The look as defined by a dude "if you leave, your balls would suffer" "dare walk away and no sex for you for a year" "I would cock tease you and then fall asleep leaving you with a hard on" or "whatever you decide to do, think about it carefully, this may be the last time you ever get to make such decision again because in the end, I still own your likkle ass, bitch." Jokes apart, you actually hear the word bitch in your head. Anyways, she gave me the look but a nicca had to hit the rest room real quick to escape all the tension and lament to the bathroom mirror on the already fractured bone, I was going to drop her home and never call her again. I was gone for 5mins when I heard a loud bang on the bathroom door. I came out, saw the bar man, he said "the lady you were with, has been asked to leave the bar" she is outside waiting for you. I did not even bother asking why. I paid the bill and walked out to meet her. Making my way to where I parked my car, I could see two girls going at it, screaming really loud. Words like "weyrey" "oloshi" "ode ni". I was astonished, ah what happened to my sweet Lilly, now a yoruba speaking warrior?? Did I mention Lilly was wearing this low cut top (I don't know the name girls call it) and something else I can only describe to be a jacket and the other girl had another shirt like material thing on. Oh well, in my head, I was like dude go separate them before it gets worse. Mind you, these girls were heavily equipped with mammary gland goodness. Perfect cue to be the perfect judge. The plan was to jump into the middle and end it all, maybe just maybe hold on to something soft for support.
All I can remember was stepping in, blanking out and 30mins waking up with a pounding headache.
I lost 30minutes of the fight that till date I don't even know why it started in the first place.
According to an eye witness (the bar man). Who followed me to make sure I got the girls to stop fighting after I paid the bill, he said and I quote "you got in to settle them and then the girl you were with got a bottle and then smashed your head with it" you fell to the ground chanting "Lilly why? Lilly why?" And then passed out and inbetween they stepped on you whilst still fighting. Got tired and then they made up!! The girl you were with got into the other girls car and they drove off.
I don't know how Lilly got a bottle, or do girls carry bottles in their bags?
Suffice to say, the girls disappeared and left me there on the floor.
I have been looking for Lilly since, because in my place of origin.
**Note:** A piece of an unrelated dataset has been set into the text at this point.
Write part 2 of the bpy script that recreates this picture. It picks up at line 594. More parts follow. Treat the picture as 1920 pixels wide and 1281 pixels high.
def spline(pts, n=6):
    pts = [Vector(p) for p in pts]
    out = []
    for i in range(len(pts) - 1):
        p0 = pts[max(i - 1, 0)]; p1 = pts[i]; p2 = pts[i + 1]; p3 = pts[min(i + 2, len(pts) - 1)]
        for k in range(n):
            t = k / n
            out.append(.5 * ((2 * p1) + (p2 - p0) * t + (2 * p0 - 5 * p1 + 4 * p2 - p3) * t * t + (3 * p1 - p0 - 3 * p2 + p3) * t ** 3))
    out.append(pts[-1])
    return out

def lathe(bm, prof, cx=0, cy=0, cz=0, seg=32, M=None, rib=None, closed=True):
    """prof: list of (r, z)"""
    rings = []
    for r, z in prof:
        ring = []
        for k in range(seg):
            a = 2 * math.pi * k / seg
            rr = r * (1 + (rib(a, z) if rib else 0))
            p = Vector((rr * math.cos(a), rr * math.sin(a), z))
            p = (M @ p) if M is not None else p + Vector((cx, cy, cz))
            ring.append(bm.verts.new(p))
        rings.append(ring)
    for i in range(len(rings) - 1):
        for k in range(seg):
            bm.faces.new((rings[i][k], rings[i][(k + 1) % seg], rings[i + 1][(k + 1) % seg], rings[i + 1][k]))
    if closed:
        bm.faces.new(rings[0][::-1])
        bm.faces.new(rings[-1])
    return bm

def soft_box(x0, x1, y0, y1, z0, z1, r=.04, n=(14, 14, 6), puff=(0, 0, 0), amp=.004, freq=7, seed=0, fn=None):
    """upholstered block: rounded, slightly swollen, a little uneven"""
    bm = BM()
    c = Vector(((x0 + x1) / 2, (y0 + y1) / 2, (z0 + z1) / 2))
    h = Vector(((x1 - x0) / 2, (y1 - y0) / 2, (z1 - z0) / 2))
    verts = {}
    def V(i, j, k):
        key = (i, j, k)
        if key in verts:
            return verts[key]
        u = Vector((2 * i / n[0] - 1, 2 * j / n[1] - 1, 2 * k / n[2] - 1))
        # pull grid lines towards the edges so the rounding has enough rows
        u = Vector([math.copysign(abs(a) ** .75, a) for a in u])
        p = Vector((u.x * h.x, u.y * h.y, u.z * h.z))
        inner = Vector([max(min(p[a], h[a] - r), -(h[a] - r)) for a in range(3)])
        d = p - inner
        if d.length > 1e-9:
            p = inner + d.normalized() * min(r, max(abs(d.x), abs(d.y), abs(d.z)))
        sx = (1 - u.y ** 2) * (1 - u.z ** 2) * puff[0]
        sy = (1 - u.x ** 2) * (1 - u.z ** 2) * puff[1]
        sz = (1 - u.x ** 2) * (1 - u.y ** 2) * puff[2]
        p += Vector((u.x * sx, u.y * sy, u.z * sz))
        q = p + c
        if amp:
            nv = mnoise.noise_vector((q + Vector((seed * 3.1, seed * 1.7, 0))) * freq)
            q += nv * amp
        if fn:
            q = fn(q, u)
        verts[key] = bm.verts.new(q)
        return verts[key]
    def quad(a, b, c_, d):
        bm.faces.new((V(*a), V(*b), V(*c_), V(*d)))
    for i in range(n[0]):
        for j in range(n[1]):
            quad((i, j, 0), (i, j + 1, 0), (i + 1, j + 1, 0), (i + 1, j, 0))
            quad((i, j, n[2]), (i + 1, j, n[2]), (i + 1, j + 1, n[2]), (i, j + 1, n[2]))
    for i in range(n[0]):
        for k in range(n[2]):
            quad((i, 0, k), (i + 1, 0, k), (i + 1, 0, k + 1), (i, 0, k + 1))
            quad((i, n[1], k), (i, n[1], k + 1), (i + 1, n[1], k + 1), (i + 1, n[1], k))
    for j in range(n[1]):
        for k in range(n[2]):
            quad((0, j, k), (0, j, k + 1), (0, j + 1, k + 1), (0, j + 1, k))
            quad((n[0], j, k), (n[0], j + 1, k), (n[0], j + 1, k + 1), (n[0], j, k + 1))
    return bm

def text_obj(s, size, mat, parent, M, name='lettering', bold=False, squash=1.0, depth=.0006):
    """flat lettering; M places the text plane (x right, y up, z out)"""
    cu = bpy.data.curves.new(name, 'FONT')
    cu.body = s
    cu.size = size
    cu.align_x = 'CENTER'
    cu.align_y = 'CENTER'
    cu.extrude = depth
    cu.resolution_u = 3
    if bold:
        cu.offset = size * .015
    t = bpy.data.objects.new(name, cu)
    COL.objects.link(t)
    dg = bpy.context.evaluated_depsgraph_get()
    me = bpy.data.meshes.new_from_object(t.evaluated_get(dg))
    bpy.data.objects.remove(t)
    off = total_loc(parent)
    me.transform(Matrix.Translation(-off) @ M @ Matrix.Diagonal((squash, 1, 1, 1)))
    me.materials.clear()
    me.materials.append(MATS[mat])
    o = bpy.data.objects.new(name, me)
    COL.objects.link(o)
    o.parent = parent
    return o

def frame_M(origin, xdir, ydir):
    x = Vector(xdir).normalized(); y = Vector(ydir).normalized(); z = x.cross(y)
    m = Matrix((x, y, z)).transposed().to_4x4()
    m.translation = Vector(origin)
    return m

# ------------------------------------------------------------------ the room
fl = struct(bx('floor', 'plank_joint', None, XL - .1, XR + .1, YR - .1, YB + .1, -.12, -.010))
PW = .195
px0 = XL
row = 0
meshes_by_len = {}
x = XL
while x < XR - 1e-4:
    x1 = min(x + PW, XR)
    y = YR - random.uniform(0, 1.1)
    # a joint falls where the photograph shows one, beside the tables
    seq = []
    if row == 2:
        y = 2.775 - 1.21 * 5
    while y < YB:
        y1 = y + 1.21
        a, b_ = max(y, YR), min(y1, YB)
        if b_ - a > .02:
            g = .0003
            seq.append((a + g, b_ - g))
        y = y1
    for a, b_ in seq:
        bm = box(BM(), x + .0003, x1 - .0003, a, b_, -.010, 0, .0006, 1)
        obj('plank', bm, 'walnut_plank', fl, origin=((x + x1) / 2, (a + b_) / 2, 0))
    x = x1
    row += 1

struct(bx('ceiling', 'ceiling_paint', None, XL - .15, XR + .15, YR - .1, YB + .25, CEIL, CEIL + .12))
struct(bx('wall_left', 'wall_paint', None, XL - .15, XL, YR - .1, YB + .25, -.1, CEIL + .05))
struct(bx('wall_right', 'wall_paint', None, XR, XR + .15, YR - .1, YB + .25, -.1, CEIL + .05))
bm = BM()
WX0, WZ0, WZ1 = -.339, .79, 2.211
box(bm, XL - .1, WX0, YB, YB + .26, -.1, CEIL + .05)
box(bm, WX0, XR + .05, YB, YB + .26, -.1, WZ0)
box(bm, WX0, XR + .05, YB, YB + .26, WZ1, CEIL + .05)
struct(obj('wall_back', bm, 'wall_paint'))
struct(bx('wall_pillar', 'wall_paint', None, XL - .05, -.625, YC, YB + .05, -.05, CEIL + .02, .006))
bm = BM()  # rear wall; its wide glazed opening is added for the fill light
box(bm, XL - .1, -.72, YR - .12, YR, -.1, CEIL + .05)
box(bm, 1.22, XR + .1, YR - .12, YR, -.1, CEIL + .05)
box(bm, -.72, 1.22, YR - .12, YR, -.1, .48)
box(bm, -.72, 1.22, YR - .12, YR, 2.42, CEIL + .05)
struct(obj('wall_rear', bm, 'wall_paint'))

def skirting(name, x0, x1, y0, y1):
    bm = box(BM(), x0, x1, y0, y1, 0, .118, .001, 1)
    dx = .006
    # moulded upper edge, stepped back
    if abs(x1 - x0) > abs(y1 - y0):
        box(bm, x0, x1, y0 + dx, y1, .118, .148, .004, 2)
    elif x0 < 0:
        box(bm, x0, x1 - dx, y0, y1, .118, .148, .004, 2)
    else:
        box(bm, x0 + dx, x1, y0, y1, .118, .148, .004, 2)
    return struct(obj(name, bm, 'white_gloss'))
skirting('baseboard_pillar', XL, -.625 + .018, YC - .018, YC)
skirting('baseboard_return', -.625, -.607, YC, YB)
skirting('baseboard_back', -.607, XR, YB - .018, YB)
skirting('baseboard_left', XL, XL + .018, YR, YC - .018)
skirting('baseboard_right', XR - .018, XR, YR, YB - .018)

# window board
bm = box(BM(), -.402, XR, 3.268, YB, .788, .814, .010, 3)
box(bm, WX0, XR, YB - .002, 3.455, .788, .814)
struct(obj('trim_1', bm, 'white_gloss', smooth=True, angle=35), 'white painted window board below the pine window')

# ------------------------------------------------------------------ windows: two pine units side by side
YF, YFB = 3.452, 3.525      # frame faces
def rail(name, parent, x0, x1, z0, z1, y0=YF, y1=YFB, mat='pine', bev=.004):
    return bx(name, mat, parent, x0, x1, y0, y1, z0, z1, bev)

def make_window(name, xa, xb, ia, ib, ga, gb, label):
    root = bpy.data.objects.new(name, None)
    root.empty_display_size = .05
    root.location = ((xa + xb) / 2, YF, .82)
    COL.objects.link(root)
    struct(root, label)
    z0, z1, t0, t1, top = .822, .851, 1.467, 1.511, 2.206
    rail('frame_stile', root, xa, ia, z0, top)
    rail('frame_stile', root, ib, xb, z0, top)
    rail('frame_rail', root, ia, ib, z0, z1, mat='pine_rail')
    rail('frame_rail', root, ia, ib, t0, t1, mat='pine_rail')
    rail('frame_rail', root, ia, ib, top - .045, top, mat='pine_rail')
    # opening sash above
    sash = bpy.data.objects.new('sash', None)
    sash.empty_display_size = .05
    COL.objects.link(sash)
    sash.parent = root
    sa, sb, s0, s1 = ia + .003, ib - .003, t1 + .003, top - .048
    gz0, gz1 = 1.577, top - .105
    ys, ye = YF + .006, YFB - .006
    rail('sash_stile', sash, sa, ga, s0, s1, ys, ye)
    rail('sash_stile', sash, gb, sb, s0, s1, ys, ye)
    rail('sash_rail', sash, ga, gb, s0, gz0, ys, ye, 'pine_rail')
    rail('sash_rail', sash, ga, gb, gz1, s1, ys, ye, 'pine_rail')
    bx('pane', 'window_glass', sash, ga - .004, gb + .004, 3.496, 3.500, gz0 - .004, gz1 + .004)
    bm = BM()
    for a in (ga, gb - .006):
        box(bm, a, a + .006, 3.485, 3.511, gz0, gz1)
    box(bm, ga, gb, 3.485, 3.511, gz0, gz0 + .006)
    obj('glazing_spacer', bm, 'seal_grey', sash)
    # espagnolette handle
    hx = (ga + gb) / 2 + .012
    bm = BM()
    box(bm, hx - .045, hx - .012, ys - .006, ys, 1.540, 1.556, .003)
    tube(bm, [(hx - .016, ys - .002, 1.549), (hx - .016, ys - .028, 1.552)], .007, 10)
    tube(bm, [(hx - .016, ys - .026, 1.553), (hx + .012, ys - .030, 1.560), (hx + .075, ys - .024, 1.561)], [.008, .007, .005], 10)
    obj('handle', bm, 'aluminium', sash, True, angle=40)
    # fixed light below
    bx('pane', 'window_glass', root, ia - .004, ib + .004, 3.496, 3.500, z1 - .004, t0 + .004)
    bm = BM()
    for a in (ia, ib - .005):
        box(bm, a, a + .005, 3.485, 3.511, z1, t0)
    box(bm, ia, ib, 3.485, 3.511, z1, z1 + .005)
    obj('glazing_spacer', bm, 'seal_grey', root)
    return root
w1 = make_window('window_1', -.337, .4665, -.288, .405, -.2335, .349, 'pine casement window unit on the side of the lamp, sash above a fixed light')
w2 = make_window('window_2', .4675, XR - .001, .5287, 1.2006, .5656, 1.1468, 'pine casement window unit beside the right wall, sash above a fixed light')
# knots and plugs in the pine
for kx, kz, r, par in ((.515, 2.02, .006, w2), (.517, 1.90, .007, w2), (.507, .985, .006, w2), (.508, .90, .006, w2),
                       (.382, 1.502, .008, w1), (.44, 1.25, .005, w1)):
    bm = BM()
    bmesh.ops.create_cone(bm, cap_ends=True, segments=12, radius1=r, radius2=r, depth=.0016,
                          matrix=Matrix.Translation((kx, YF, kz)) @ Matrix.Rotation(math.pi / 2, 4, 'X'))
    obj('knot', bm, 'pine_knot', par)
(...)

If an elder falls to the ground because of you, a cow must be killed. I need my killed cow. Times are hard and for some reason I have been craving suya. Lilly, if you are reading this. You owe me a cow.
Moral of the story, if you see two fine girls fighting, please don't play the hero and separate them. Watch from a distance. If possible, buy pop corn, coke, get a chair, call other friends over and enjoy the show.